How to overcome a charge of inadmissibility as an "intending immigrant" under INA Section 212(a)(7)(A)(i)(I)
QUESTION: I’m U.S. citizen married to a permanent resident of Canada. My wife received a B-2 visa last year. However, the visa was canceled by the immigration officer at the port of entry because we are married and she wanted to visit me just for 8 weeks. The immigration officer noted in her file that: “She is in violation of section 212(a)(7)(A)(i)(I), and she has intention to live permanently in the U.S.” This was not the case. My wife still had her studies to finish there in Canada, and her Canadian immigration to complete.
It is possible to apply for nonimmigrant waivers for permission to reapply for admission into the U.S.?
When my wife becomes a Canadian citizen, can she enter the U.S. with her Canadian passport without problems? Can the immigration officer at the port of entry stop her again? What can she do - we do not want to have problems with immigration. Thanks in advance.
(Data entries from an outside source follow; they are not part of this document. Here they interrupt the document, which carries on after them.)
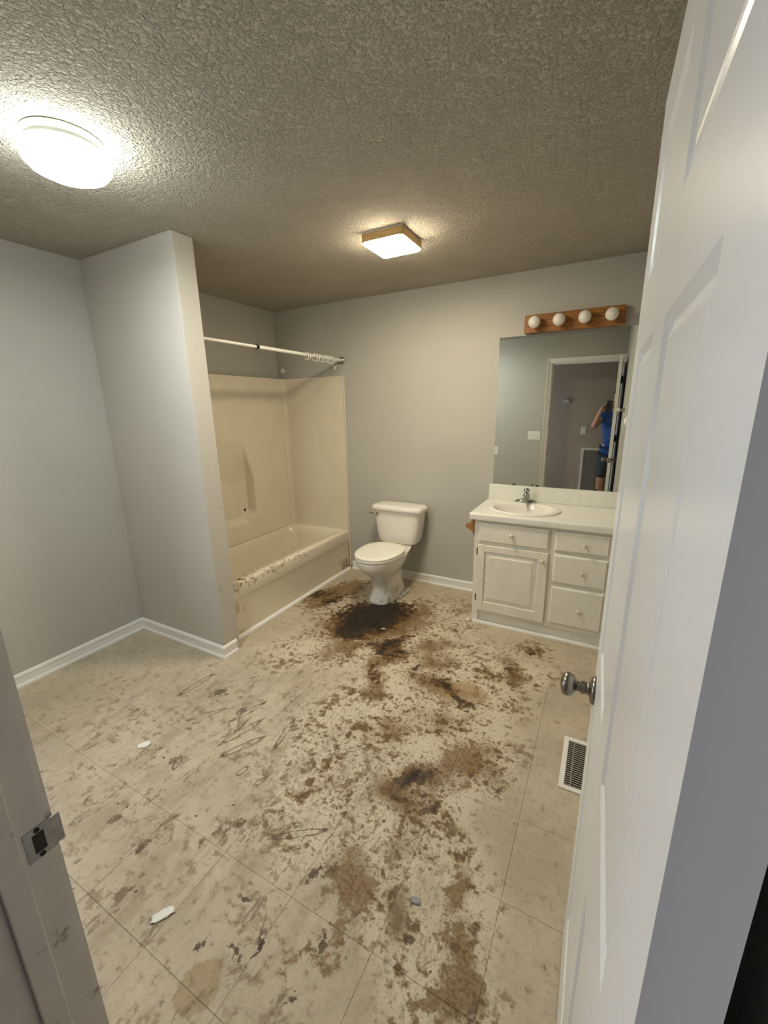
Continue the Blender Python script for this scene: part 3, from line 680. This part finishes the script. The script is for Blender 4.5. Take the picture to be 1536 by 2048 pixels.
def slab_front(x0, x1, z0, z1, nm, mat, inset=.012):
    bm = bmesh.new()
    def rg(i, y): return [Vector((x0+i, y, z0+i)), Vector((x1-i, y, z0+i)), Vector((x1-i, y, z1-i)), Vector((x0+i, y, z1-i))]
    loft(bm, [rg(0, VY-.0005), rg(0, VY-.010), rg(.003, VY-.0125), rg(inset, FY)])
    return put(nm, bm, mat, va)
KN = [(.0065, 0), (.005, .004), (.0048, .010), (.008, .013), (.0125, .018), (.0140, .023), (.0125, .028), (.007, .0315), (.001, .0325)]
def knob(x, z, par, y=FY):
    bm = bmesh.new(); lathe(bm, KN, align((x, y, z), (0, -1, 0)), 20); return put('knob', bm, M['brass'], par, 40)
d = slab_front(2.174, 2.637, .630, .768, 'false_drawer_front', M['cab_d']); knob(2.40, .703, d)
for z0, z1, kz in ((.634, .766, .696), (.415, .614, .509), (.122, .392, .249)):
    d = slab_front(2.669, 2.985, z0, z1, 'drawer', M['cab']); knob(2.845, kz, d)
# raised panel door
bm = bmesh.new(); X0, X1, Z0, Z1 = 2.174, 2.637, .112, .609; s = .048
def fb(x0, x1, z0, z1): box(bm, x0, x1, FY, VY-.0005, z0, z1, r=.0025, seg=1)
fb(X0, X0+s, Z0, Z1); fb(X1-s-.012, X1, Z0, Z1); fb(X0+s, X1-s-.012, Z1-s, Z1); fb(X0+s, X1-s-.012, Z0, Z0+s+.022)
cdoor = put('cabinet_door', bm, M['cab_d'], va)
bm = bmesh.new(); px0, px1, pz0, pz1 = X0+s-.001, X1-s-.011, Z0+s+.021, Z1-s+.001
def rg(i, y): return [Vector((px0+i, y, pz0+i)), Vector((px1-i, y, pz0+i)), Vector((px1-i, y, pz1-i)), Vector((px0+i, y, pz1-i))]
loft(bm, [rg(0, VY-.002), rg(0, VY-.008), rg(.006, VY-.008), rg(.034, FY+.004), rg(.036, FY+.0015)])
put('raised_panel', bm, M['cab_d'], cdoor); knob(2.606, .556, cdoor)
for z in (.553, .2):
    bm = bmesh.new(); box(bm, X0-.012, X0-.001, VY-.004, VY-.0003, z-.024, z+.024, r=.001, seg=1); lathe(bm, [(.004, -.026), (.004, .026)], Matrix.Translation((X0-.003, VY-.006, z)), 10)
    put('hinge', bm, M['bronze'], cdoor)

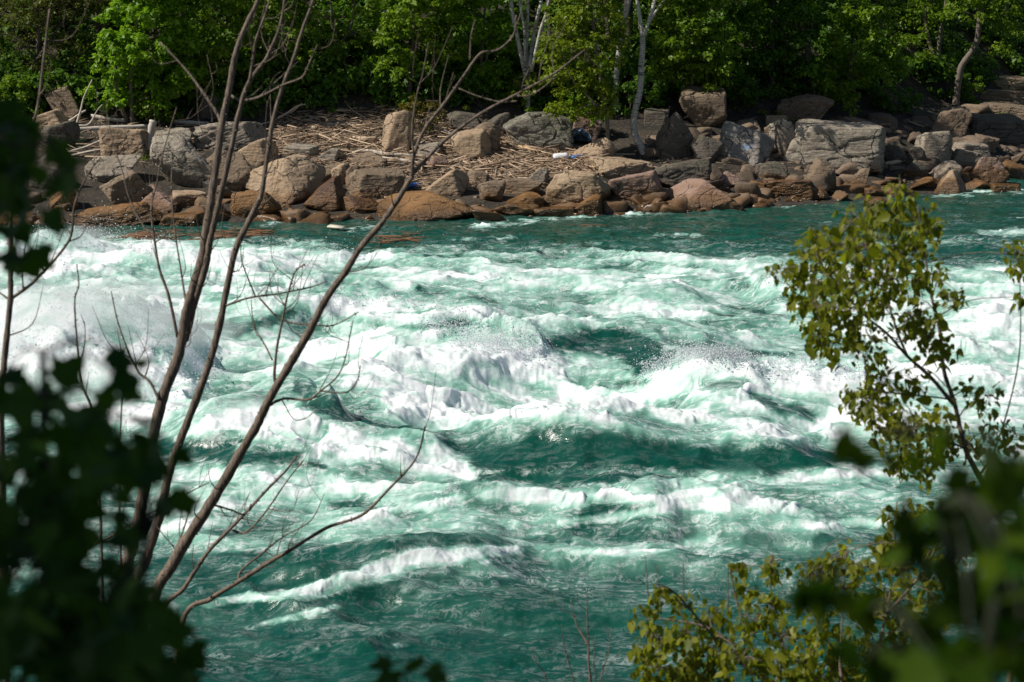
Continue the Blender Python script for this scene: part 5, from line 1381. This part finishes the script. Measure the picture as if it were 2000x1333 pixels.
leafy("birch_shrub", "bushy low birch with yellow-green leaves along the bottom right", "birch", (1550, 1600), 9.0,
 [([(1500,1380),(1470,1270),(1440,1180),(1425,1110)], 9, 2.5, (0,.1)), ([(1490,1330),(1400,1250),(1320,1160),(1280,1140)], 7, 2, (.02,-.2)), ([(1480,1300),(1390,1230),(1300,1210),(1260,1210)], 6, 2, (.02,.2)),
  ([(1640,1380),(1640,1290),(1645,1200),(1650,1100)], 9, 2, (0,.2)), ([(1640,1290),(1590,1200),(1580,1120)], 6, 2, (.1,0)), ([(1700,1380),(1720,1250),(1740,1150),(1750,1000)], 10, 3, (0,.3)),
  ([(1730,1200),(1800,1120),(1850,1030),(1900,970)], 6, 2, (.1,.3)), ([(1500,1370),(1530,1280),(1510,1180),(1500,1100)], 6, 2, (.05,.2)),
  ([(1275,1250),(1268,1190),(1260,1085)], 4, 1.5, (.1,.1)), ([(1292,1200),(1288,1160),(1283,1105)], 3, 1.5, (.1,.1)), ([(1335,1180),(1335,1140),(1334,1095)], 3, 1.5, (.1,.1)), ([(1422,1200),(1422,1150),(1422,1100)], 3, 1.5, (.1,.1))],
 [(1262,1205,22),(1290,1150,14),(1295,1165,18),(1290,1250,34),(1262,1270,22),(1275,1310,34),(1340,1175,22),(1340,1235,32),(1345,1295,38),(1398,1200,28),(1400,1265,34),(1390,1320,34),(1440,1110,16),(1455,1105,12),(1455,1155,20),(1470,1215,30),(1450,1285,34),(1505,1108,20),(1510,1115,16),(1510,1175,26),(1530,1245,32),(1510,1310,36),(1580,1125,26),(1605,1115,22),(1590,1170,26),(1600,1230,30),(1575,1295,34),(1640,1095,24),(1648,1075,14),(1650,1150,28),(1690,1110,20),(1690,1195,30),(1655,1260,32),(1640,1315,34),(1740,1165,30),(1750,1105,24),(1760,1230,32),(1800,1135,30),(1805,1200,30),(1715,1285,36),(1850,1180,30),(1850,1095,30),(1880,1045,26),(1800,1000,26),(1735,1068,24),(1715,1062,16),(1750,1010,22),(1840,1020,24),(1900,975,28),(1930,1030,28),(1870,990,22),(1780,1060,26),(1820,1080,22),(1780,1290,36),(1590,1330,30),(1330,1335,30)],
 'birch', .043, 16, per=8)

# ------------------------------------------------------------------ near bank: close, shaded foliage
a_ = [(0, .0), (.05, .22), (-.08, .42), (.22, .36), (.42, .62), (.55, .28), (.72, .24), (1, 0)]
MV = [(.35, 0, -.03)] + [(x, y, .05 * abs(y)) for x, y in a_] + [(x, -y, .05 * abs(y)) for x, y in a_[-2:0:-1]]
MF = [(0, k, k + 1) for k in range(1, len(MV) - 1)] + [(0, len(MV) - 1, 1)]
def blob(x, y, rx, ry, n, r):
    t = r.uniform(0, 2 * math.pi, n); q = r.uniform(0, 1, n) ** .5
    return [(x + rx * c * k, y + ry * s * k) for c, s, k in zip(np.cos(t), np.sin(t), q)]
def close_foliage(name, label, cat, base, Y, blobs, L, leaf, seed, stems, dsp=.25, hang=.35, extra=None, big=None):
    r = np.random.default_rng(seed)
    g = np.array(base, float); root = empty(name, g)
    T = Tubes(); AP = []
    for P, r0, r1 in stems:
        S = spline(P, 8); T.add(S, np.linspace(r0, r1, len(S)), 7, .05); AP.append(S)
    AP = np.concatenate(AP)
    pts = [q for b in blobs for q in blob(*b, r)]
    P = np.array([at_depth(x, y, Y + r.normal(0, dsp)) for x, y in pts])
    n = len(P)
    A = r.normal(0, .6, (n, 3)); A[:, 2] -= hang
    N = r.normal(0, .55, (n, 3)) + np.array([-.1, -.35, .6])
    ll = L * np.exp(r.normal(0, .22, n))
    if big:
        for (x, y, l, ang, yy) in big:
            P = np.concatenate([P, [at_depth(x, y, yy)]]); a = math.radians(ang)
            A = np.concatenate([A, [[math.cos(a), r.normal(0, .2), -math.sin(a)]]])
            N = np.concatenate([N, [[.7 + r.normal(0, .25), -.6, .15 + r.normal(0, .25)]]]); ll = np.append(ll, l)
    V, F, k = leaf_cards(P, A, N, ll, ll * .95, MV, MF)
    tone = np.repeat(r.uniform(0, 1, len(P)), k)
    for q in P[::2]:
        s = AP[np.argmin(np.linalg.norm(AP - q, axis=1))]
        if np.linalg.norm(s - q) > .16: continue
        T.add(spline([s, (s + q) / 2 + np.array([0, 0, .02]), q], 3), np.linspace(.0022, .0009, 7), 4)
    if extra is not None:
        C, R, per, sz = extra
        V2, F2, t2 = clump_leaves(C, R, per, sz, r, .6, .8)
        F = F + [f + len(V) for f in F2]; V = np.concatenate([V, V2]); tone = np.concatenate([tone, t2])
    T.build("stems", STEMM, root, g)
    link_mesh("foliage", V - g, F, LM[leaf], root, False, {"tone": tone})
    return tag(root, label, cat)

rr_ = np.random.default_rng(90)
d_ = rr_.normal(size=(420, 3)); d_ /= np.linalg.norm(d_, axis=1)[:, None]
SHADE_CROWN = np.array([-2.45, 2.0, 10.98]) + d_ * (rr_.uniform(.1, 1, 420) ** .4)[:, None] * np.array([1.3, 1.6, .72])  # unseen crown above the frame, added to shade the near left leaves
close_foliage("maple_tree", "dark out-of-focus maple branch hanging into the upper left edge", "tree", (-3.6, 1.6, 7.6), 2.35,
 [(10,320,45,100,26),(80,345,70,45,16),(140,310,36,30,6),(20,470,28,50,12),(30,250,40,40,12),(90,460,16,16,2),(40,520,20,12,2)],
 .034, 'near', 51, [([(-3.6,1.6,7.4),(-3.55,1.7,9.2),(-3.2,1.9,11),(-2.6,2.2,13)], .13, .04), ([(-3.5,1.75,9.4),(-2.4,2.0,9.75),(-1.2,2.1,9.8),(-.7,2.1,9.82),(-.5,2.1,9.8)], .02, .002), ([(-3.2,1.9,11),(-2.5,2.3,11.3),(-1.6,2.4,11.4)], .05, .01)],
 .08, extra=(SHADE_CROWN, rr_.uniform(.2, .36, 420), 42, .085))
close_foliage("leafy_shrub", "large dark blurred bush filling the lower left corner", "shrub", (-.75, 1.9, 7.8), 2.0,
 [(50,770,70,60,14),(130,850,130,60,36),(250,870,100,48,22),(50,950,95,110,41),(180,950,120,70,31),(50,1120,100,140,83),(180,1190,150,90,83),(120,1290,200,70,105),(330,890,40,26,5),(345,965,34,20,5),(300,1290,90,60,21),(230,1060,50,50,10),(330,1220,60,40,8),(120,1060,80,60,14),(390,1300,40,40,5)],
 .032, 'near', 52, [([(-.75,1.9,7.7),(-.6,2.0,8.6),(-.5,2.0,9.2),(-.48,2.0,9.6)], .018, .004), ([(-.7,1.9,8.0),(-.45,2.0,8.9),(-.38,2.0,9.4)], .014, .003), ([(-.75,1.9,7.9),(-.35,2.0,8.8),(-.33,2.0,9.2)], .012, .003)],
 .18, big=[(205,690,.036,20,1.9),(215,735,.034,10,1.9),(240,765,.026,20,1.9),(262,715,.02,-20,1.9),(200,800,.032,-70,1.9),(330,970,.034,15,1.9)])
close_foliage("leafy_shrub", "near green bush with large soft leaves blurred in the lower right corner", "shrub", (.75, 1.4, 8.0), 1.35,
 [(1930,1060,80,120,21),(1960,960,50,60,9),(1960,1200,60,100,24),(1850,1220,90,70,19),(1900,1300,130,50,29),(1780,1300,110,40,14),(1840,1060,50,40,5),(1990,1090,40,120,10)],
 .030, 'nearb', 53, [([(.75,1.4,7.9),(.55,1.38,8.8),(.42,1.35,9.3),(.36,1.35,9.75)], .0026, .001), ([(.7,1.4,8.3),(.4,1.35,9.0),(.3,1.35,9.4),(.24,1.32,9.55)], .002, .0008),
  ([at_depth(x, y, 1.33) for x, y in [(2060,1330),(1960,1200),(1850,1120),(1720,1120),(1600,1150)]], .0016, .0007), ([at_depth(x, y, 1.32) for x, y in [(2040,1050),(1980,930),(1880,860),(1780,845),(1640,872)]], .0016, .0007), ([at_depth(x, y, 1.31) for x, y in [(1990,1120),(1900,1030),(1810,990),(1735,1005)]], .0012, .0006)],
 .1, .3, big=[(1622,870,0.028,12,1.3),(1660,905,0.023,-15,1.3),(1725,880,0.023,60,1.3),(1780,885,0.023,75,1.3),(1830,840,0.031,80,1.3),(1850,920,0.035,50,1.3),(1930,870,0.039,78,1.25),(1965,930,0.039,70,1.25),
  (1740,1010,0.033,40,1.3),(1780,1040,0.033,70,1.3),(1820,990,0.028,30,1.3),(1545,1180,0.039,-30,1.3),(1590,1150,0.031,35,1.3),(1640,1150,0.036,60,1.3),(1690,1150,0.034,75,1.3),(1600,1170,0.028,90,1.3),(1730,1180,0.023,30,1.3),(1900,1000,.03,80,1.3),(1860,1010,.034,60,1.3),(1950,1040,.036,85,1.3),(1830,1090,.03,70,1.3),(1690,1290,.03,60,1.3),(1560,1200,0.023,-80,1.3)])
close_foliage("leafy_shoot", "tip of a dark blurred leafy shoot poking up at the bottom edge", "shoot", (-.15, 2.6, 7.8), 2.6,
 [(800,1300,40,14,5),(760,1318,26,12,4),(850,1316,26,12,4),(790,1345,60,20,8)], .032, 'near', 54, [([(-.15,2.6,7.5),(-.14,2.6,8.4),(-.135,2.6,8.85)], .008, .002)], .08)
REPLY: I am sorry to hear about your wife’s unfortunate situation at the U.S. border. This is a rather common problem faced by the spouses of U.S. citizens – U.S. Customs and Border Protection (“CBP”) officials almost always assume that the spouse of a U.S. citizen is planning to enter the U.S. for the purpose of permanently joining the U.S. citizen spouse. Hence, the charge under INA § 212(a)(7)(A)(i)(I) as an “intending immigrant.”